The primary judge concluded that it was not appropriate to delay a consideration of the mother’s anxiety and the child’s relationship with the father until the single expert had completed the report and, thus on an interim basis ordered the father to spend time with the child for two hours on two consecutive days in each month, to be supervised by a professional supervision service.
It is these orders that the mother seeks to appeal. The proposed grounds challenge the primary judge’s conclusion that it was not in the child’s best interests to delay the introduction of the father and further in broad, challenge the orders as being uninformed by the provisions of s 60CC of the Act.
The mother sought a stay of his Honour’s orders which is listed for hearing on 8 April 2020. Notwithstanding there has been no stay of those orders, the mother has apparently failed to comply with them and the father has filed an application for Contravention of the primary judge’s orders.
Legal principles
The relevant principles to be applied in deciding whether it is appropriate to extend time for lodging an appeal are set out in Gallo v Dawson (1990) 93 ALR 479. The granting of leave is not automatic but involves the exercise of discretion. The discretion to extend time is given for the sole purpose of enabling the Court to do justice between the parties. In determining whether the rules will work an injustice, it is necessary to have regard to the history of the proceedings, the nature of the litigation and the consequences for parties of the grant or refusal of the leave. It is also necessary to consider the delay, its magnitude and the reason advanced for the delay.
The respondent’s opposition
In his response to the Application in an appeal and affidavit filed 3 March 2020, the father opposes the application and contends that there is “no evidence” that he poses a risk of harm to the child. I take this to be a submission that the appeal is not arguable. The father is representing himself and in his affidavit expresses “strong opposition” to the granting of an extension of time. He further points to the delays in bringing the matter to hearing and argued that the appeal and, this application for leave was a tactic to further delay the hearing.
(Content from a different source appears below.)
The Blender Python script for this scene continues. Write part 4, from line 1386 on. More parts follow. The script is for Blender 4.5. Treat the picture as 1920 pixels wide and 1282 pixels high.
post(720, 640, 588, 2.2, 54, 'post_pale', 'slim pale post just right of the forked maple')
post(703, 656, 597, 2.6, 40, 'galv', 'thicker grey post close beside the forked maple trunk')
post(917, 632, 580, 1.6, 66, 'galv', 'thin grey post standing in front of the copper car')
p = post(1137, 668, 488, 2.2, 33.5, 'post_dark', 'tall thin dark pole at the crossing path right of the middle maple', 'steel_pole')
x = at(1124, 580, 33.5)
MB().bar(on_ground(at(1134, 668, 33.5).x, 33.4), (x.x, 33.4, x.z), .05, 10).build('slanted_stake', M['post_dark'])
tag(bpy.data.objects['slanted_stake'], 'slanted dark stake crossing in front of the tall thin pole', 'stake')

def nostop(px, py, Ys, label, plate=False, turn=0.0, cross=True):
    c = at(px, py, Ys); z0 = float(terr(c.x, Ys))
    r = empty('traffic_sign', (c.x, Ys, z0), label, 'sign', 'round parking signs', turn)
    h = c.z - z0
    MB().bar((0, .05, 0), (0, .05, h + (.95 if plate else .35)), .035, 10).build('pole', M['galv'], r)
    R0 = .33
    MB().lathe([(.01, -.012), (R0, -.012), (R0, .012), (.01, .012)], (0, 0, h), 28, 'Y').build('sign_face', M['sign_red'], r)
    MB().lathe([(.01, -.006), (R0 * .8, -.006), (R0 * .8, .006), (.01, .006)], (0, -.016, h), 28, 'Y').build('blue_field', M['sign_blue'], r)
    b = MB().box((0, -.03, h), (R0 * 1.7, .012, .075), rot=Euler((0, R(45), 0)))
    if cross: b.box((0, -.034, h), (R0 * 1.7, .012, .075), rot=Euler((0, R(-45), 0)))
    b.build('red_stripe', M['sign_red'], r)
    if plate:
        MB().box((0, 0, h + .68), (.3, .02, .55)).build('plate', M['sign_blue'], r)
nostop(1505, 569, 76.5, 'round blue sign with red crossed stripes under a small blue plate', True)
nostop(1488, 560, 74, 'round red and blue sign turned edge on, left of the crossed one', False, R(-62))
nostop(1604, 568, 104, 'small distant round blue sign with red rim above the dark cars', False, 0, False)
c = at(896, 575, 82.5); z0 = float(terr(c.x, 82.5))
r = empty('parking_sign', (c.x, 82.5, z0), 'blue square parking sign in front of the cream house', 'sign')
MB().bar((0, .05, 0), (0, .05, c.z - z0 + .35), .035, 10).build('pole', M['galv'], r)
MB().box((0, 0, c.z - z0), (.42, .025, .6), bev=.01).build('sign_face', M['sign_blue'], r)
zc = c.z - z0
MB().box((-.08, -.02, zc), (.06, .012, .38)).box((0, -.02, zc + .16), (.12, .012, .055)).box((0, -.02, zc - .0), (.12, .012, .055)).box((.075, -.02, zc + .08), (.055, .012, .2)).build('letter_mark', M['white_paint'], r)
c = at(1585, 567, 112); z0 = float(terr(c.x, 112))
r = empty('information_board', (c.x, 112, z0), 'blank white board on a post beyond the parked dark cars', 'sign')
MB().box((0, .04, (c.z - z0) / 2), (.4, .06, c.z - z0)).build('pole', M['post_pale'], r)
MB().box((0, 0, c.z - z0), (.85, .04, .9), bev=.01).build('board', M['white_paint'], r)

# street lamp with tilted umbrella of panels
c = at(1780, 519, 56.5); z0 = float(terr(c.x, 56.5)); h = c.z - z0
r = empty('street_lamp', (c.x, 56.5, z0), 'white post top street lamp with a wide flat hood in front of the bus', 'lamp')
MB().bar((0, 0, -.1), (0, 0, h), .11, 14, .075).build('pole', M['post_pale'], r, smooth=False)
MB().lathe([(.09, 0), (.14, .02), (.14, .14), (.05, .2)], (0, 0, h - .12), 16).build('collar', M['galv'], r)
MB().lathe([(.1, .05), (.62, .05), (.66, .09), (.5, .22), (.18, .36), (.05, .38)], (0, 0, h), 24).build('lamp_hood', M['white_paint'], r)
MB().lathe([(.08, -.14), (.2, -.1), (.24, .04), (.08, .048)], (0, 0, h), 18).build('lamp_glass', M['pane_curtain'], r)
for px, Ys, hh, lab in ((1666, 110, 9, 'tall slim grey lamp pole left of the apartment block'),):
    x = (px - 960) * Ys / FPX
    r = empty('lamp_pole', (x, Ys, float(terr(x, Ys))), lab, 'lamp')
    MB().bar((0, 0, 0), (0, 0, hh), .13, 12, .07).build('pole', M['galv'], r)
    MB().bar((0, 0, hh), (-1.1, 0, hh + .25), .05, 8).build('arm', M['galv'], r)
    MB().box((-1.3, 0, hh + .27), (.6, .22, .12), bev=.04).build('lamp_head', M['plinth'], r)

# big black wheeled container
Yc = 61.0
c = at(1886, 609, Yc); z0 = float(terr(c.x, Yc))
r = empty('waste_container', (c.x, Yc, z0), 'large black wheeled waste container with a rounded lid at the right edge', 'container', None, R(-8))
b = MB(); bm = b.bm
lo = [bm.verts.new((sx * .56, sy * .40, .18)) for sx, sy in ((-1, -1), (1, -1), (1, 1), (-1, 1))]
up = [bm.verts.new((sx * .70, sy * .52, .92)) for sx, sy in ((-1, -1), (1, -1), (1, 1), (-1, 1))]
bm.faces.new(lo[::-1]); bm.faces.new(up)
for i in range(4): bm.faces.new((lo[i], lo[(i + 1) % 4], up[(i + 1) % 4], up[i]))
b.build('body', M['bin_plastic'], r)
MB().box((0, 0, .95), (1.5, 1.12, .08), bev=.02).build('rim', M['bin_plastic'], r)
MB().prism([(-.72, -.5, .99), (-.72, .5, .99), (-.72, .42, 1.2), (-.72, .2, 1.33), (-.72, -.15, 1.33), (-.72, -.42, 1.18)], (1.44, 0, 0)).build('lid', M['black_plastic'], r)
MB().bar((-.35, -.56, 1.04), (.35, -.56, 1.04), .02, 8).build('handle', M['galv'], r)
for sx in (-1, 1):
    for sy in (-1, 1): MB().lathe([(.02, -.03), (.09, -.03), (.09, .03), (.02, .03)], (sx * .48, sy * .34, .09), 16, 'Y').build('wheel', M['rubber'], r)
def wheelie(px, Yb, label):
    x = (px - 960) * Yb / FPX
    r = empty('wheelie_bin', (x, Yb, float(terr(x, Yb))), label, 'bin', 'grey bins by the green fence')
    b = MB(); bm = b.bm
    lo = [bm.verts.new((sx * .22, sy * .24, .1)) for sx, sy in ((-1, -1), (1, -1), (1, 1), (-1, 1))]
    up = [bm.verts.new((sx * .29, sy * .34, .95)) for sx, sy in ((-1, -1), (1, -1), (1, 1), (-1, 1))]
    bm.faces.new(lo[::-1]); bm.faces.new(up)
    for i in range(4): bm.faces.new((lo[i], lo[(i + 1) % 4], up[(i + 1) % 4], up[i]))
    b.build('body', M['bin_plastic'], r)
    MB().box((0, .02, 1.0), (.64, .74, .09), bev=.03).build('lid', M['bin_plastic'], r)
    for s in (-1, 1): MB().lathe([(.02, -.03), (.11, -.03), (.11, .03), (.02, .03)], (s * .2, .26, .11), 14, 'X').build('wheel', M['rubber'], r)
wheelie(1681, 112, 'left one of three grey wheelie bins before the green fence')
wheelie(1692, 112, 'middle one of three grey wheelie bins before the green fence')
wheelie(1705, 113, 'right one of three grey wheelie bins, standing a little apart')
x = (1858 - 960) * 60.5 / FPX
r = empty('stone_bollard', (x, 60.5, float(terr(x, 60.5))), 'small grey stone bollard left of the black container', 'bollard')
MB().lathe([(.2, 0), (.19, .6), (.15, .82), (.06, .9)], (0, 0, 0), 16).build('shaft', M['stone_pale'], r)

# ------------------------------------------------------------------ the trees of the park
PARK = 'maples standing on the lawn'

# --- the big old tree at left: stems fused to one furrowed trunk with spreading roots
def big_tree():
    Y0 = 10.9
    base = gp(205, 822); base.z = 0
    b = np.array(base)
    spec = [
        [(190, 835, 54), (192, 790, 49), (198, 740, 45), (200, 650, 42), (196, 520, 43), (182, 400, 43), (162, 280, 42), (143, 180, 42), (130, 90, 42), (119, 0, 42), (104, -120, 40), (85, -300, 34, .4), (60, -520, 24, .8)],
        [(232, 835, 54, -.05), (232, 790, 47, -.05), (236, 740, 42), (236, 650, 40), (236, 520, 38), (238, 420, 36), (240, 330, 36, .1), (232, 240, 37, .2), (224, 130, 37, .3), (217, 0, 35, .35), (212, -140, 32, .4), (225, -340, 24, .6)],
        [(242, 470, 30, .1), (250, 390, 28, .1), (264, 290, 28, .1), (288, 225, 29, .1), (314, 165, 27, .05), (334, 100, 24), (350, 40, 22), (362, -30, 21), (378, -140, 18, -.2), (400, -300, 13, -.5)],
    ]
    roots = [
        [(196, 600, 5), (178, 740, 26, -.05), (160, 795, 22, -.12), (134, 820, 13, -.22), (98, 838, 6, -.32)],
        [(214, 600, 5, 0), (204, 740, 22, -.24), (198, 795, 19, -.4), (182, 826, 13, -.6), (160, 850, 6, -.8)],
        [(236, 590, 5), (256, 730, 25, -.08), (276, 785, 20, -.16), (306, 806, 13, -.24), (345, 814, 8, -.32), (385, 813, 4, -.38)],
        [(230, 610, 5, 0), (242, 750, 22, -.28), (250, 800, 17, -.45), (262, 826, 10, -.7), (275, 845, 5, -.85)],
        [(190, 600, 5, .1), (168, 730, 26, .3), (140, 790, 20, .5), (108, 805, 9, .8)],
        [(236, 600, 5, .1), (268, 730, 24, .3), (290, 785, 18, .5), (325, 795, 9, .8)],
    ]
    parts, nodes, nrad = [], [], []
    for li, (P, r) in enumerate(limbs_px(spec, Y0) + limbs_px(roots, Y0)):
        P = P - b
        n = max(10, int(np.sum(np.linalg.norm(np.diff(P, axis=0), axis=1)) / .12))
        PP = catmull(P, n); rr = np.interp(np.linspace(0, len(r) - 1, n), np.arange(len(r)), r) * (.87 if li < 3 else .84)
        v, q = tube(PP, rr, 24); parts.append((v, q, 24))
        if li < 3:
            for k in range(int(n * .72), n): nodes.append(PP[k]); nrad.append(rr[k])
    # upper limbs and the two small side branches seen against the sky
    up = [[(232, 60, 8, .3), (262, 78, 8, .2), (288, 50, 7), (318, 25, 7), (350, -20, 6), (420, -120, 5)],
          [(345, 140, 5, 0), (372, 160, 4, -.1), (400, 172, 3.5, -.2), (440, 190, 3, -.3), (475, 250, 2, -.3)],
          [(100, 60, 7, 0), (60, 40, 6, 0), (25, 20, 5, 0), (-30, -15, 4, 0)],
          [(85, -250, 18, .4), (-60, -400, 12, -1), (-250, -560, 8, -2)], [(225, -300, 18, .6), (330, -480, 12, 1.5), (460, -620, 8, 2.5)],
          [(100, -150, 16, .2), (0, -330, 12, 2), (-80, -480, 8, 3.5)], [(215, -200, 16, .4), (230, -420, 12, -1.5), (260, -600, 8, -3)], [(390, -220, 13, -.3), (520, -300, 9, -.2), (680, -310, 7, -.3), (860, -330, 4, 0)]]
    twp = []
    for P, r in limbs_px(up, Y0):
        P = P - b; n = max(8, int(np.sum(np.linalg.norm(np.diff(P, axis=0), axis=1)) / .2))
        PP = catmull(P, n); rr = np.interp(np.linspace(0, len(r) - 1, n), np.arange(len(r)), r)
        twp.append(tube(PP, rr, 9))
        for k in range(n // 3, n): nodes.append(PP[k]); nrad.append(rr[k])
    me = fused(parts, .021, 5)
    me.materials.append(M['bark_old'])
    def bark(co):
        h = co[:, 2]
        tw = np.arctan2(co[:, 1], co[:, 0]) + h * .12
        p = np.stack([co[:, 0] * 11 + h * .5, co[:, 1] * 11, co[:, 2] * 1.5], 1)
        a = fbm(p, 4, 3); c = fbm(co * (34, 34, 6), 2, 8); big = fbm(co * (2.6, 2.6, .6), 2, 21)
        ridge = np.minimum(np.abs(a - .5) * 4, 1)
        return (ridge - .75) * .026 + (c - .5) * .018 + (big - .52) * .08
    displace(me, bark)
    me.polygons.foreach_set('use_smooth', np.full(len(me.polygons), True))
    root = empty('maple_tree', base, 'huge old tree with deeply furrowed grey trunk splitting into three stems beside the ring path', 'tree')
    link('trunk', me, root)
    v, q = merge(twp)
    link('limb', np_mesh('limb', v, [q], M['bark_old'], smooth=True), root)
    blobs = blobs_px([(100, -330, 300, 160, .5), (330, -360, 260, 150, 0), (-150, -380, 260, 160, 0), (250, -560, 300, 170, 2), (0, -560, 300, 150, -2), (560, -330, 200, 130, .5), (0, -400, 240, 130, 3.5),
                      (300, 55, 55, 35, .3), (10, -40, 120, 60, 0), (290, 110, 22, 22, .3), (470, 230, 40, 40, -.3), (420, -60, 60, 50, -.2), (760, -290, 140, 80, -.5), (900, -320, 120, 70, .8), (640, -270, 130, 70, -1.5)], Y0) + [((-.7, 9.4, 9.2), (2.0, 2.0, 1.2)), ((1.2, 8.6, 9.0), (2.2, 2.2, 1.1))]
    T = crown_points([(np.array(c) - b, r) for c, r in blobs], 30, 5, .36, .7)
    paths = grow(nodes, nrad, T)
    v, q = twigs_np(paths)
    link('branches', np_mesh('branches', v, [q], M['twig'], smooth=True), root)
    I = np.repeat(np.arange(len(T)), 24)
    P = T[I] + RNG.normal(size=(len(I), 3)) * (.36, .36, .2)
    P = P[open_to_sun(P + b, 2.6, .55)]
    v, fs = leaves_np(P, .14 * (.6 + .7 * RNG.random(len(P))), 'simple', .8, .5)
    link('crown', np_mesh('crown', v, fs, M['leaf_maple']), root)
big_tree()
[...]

Merits of the proposed appeal
The exercise of discretion also involves an assessment of prospects of a successful appeal because if the appeal is devoid of merit it would be futile to make the order sought. This determination of the merit of the appeal requires a consideration of whether the appeal is “arguable”. It will be readily understood that the determination of merit of an appeal for this purpose must of necessity be confined by the documents available to the Court on the application.
That the assessment of merit is one conducted by reference to the available material, necessarily limits the inquiry and as Kirby J said in Jackamarra v Krakouer (1998) 195 CLR 516 at 540:
A consideration relevant to that exercise is whether the case is arguable. If it is hopeless, unarguable or bound to fail, the request for an extension of time will be refused. However, this is basically because to grant it would be futile.
(Footnotes omitted)
It is against this legal framework then that the merits of the proposed appeal should be considered.
Having regard to the reasons for judgment and the issues sought to be raised on appeal, I am satisfied that the appeal is arguable for these purposes.
Delay
In this case, the delay between the expiration of time and the attempted filing of the appeal is one week. Of itself, that delay is not of a magnitude which would foreclose an extension of time being granted. I am further satisfied that the delay in filing the appeal has been satisfactorily explained.
I therefore propose to grant the extension of time sought.
I certify that the preceding twenty-three (23) paragraphs are a true copy of the reasons for judgment of the Honourable Justice Ainslie-Wallace delivered on 11 March 2020.